Source material

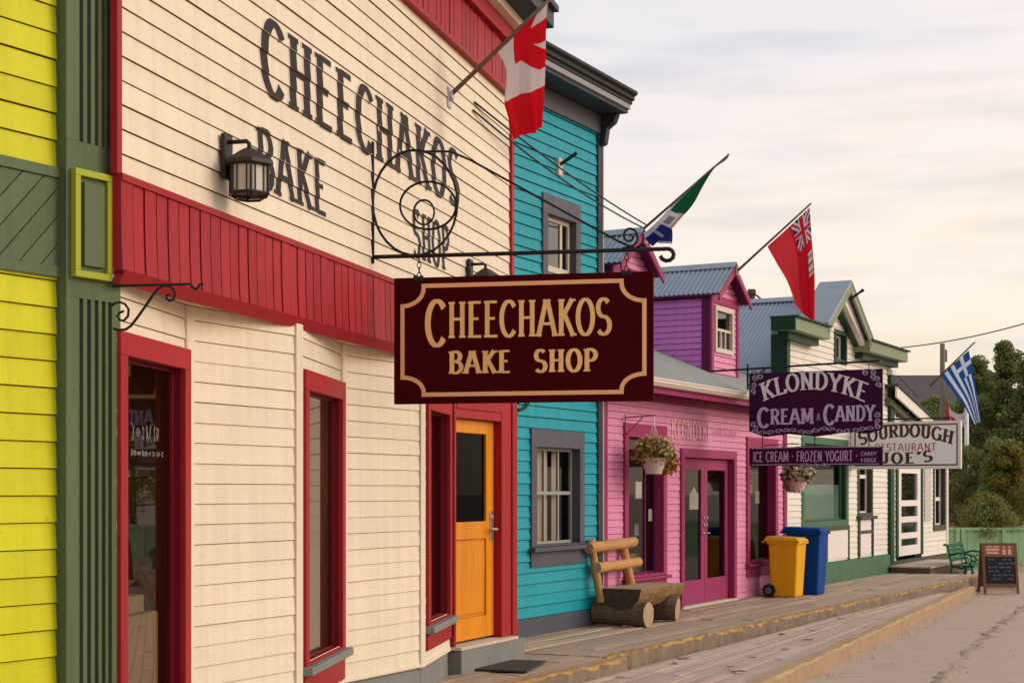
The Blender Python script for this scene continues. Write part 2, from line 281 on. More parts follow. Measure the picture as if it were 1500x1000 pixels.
class MB:
    def __init__(s): s.v = []; s.f = []; s.m = []
    def face(s, pts, m=0):
        i = len(s.v); s.v += [Vector(p) for p in pts]; s.f.append(list(range(i, i + len(pts)))); s.m.append(m)
    def hexa(s, p, m=0):   # p: 8 points, bottom ring 0-3, top ring 4-7
        i = len(s.v); s.v += [Vector(q) for q in p]
        for q in ((3, 2, 1, 0), (4, 5, 6, 7), (0, 1, 5, 4), (1, 2, 6, 5), (2, 3, 7, 6), (3, 0, 4, 7)):
            s.f.append([i + k for k in q]); s.m.append(m)
    def box(s, c0, c1, m=0):
        (a, b, c), (d, e_, f) = c0, c1
        s.hexa([(a, b, c), (d, b, c), (d, e_, c), (a, e_, c), (a, b, f), (d, b, f), (d, e_, f), (a, e_, f)], m)
    def pb(s, pl, s0, s1, z0, z1, d0, d1, m=0):
        s.hexa([pl.W(s0, z0, d1), pl.W(s1, z0, d1), pl.W(s1, z0, d0), pl.W(s0, z0, d0),
                pl.W(s0, z1, d1), pl.W(s1, z1, d1), pl.W(s1, z1, d0), pl.W(s0, z1, d0)], m)
    def prism(s, pts, vec, m=0, mside=None):
        i = len(s.v); k = len(pts); vec = Vector(vec)
        s.v += [Vector(p) for p in pts] + [Vector(p) + vec for p in pts]
        s.f.append(list(range(i, i + k))[::-1]); s.m.append(m)
        s.f.append(list(range(i + k, i + 2 * k))); s.m.append(m)
        for a in range(k):
            b = (a + 1) % k; s.f.append([i + a, i + b, i + k + b, i + k + a]); s.m.append(m if mside is None else mside)
    def pprism(s, pl, sz, d0, d1, m=0):
        s.prism([pl.W(a, z, d0) for a, z in sz], pl.n * (d1 - d0), m)
    def tube(s, pts, r, n=8, m=0, caps=True, wob=0.0):
        pts = [Vector(p) for p in pts]; k = len(pts); rs = r if isinstance(r, (list, tuple)) else [r] * k
        i0 = len(s.v); up = None
        for j, p in enumerate(pts):
            t = (pts[min(j + 1, k - 1)] - pts[max(j - 1, 0)])
            if t.length < 1e-9: t = Vector((0, 0, 1))
            t.normalize()
            if up is None:
                up = Vector((0, 0, 1)) if abs(t.z) < 0.9 else Vector((1, 0, 0))
            a = t.cross(up)
            if a.length < 1e-6: a = t.cross(Vector((0, 1, 0)))
            a.normalize(); b = a.cross(t); up = b
            for q in range(n):
                th = 2 * math.pi * q / n; rr = rs[j] * (1 + random.uniform(-wob, wob))
                s.v.append(p + a * (math.cos(th) * rr) + b * (math.sin(th) * rr))
        for j in range(k - 1):
            for q in range(n):
                q2 = (q + 1) % n
                s.f.append([i0 + j * n + q, i0 + j * n + q2, i0 + (j + 1) * n + q2, i0 + (j + 1) * n + q]); s.m.append(m)
        if caps:
            s.f.append([i0 + q for q in range(n)][::-1]); s.m.append(m)
            s.f.append([i0 + (k - 1) * n + q for q in range(n)]); s.m.append(m)
    def lathe(s, c, prof, n=20, m=0):
        c = Vector(c); i0 = len(s.v)
        for r, z in prof:
            for q in range(n):
                th = 2 * math.pi * q / n; s.v.append(c + Vector((r * math.cos(th), r * math.sin(th), z)))
        for j in range(len(prof) - 1):
            for q in range(n):
                q2 = (q + 1) % n; s.f.append([i0 + j * n + q, i0 + j * n + q2, i0 + (j + 1) * n + q2, i0 + (j + 1) * n + q]); s.m.append(m)
        s.f.append([i0 + q for q in range(n)][::-1]); s.m.append(m)
        s.f.append([i0 + (len(prof) - 1) * n + q for q in range(n)]); s.m.append(m)
    def split(s, name, mats, parent=None, group=1, **k):
        """every run of `group` touching boxes becomes a part of its own"""
        res = []; step = 6 * group
        for i in range(0, len(s.f), step):
            m = MB(); fs = s.f[i:i + step]; ids = sorted({v for f in fs for v in f}); mp_ = {v: q for q, v in enumerate(ids)}
            m.v = [s.v[v] for v in ids]; m.f = [[mp_[v] for v in f] for f in fs]; m.m = s.m[i:i + step]; res.append(m.build(name, mats, parent, **k))
        return res
    def build(s, name, mats, parent=None, smooth=False, bevel=0.0, local=False, colors=None, recalc=True):
        me = bpy.data.meshes.new(name)
        M = WM.get(parent, Matrix.Identity(4))
        inv = Matrix.Identity(4) if local else M.inverted()
        me.from_pydata([inv @ v for v in s.v], [], s.f)
        if not isinstance(mats, (list, tuple)): mats = [mats]
        for m in mats: me.materials.append(m)
        me.polygons.foreach_set('material_index', s.m)
        if smooth: me.polygons.foreach_set('use_smooth', [True] * len(s.f))
        if recalc:
            bm = bmesh.new(); bm.from_mesh(me); bmesh.ops.recalc_face_normals(bm, faces=bm.faces); bm.to_mesh(me); bm.free()
        if colors:
            ca = me.color_attributes.new('pattern', 'FLOAT_COLOR', 'CORNER'); k = 0
            for pi, p in enumerate(me.polygons):
                for _ in p.loop_indices: ca.data[_].color = (*colors[pi], 1)
        me.update()
        o = bpy.data.objects.new(name, me); COL.objects.link(o)
        if parent is not None: o.parent = parent
        WM[o] = M
        if bevel:
            b = o.modifiers.new('bevel', 'BEVEL'); b.width = bevel; b.segments = 2; b.limit_method = 'ANGLE'; b.angle_limit = R(40)
        if smooth and bevel == 0:
            pass
        return o
def struct(o): o['kind'] = 'structure'; return o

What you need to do
Copy every line above that holds the word "part".

Problem solution
The Blender Python script for this scene continues. Write part 2, from line 281 on. More parts follow. Measure the picture as if it were 1500x1000 pixels.
        """every run of `group` touching boxes becomes a part of its own"""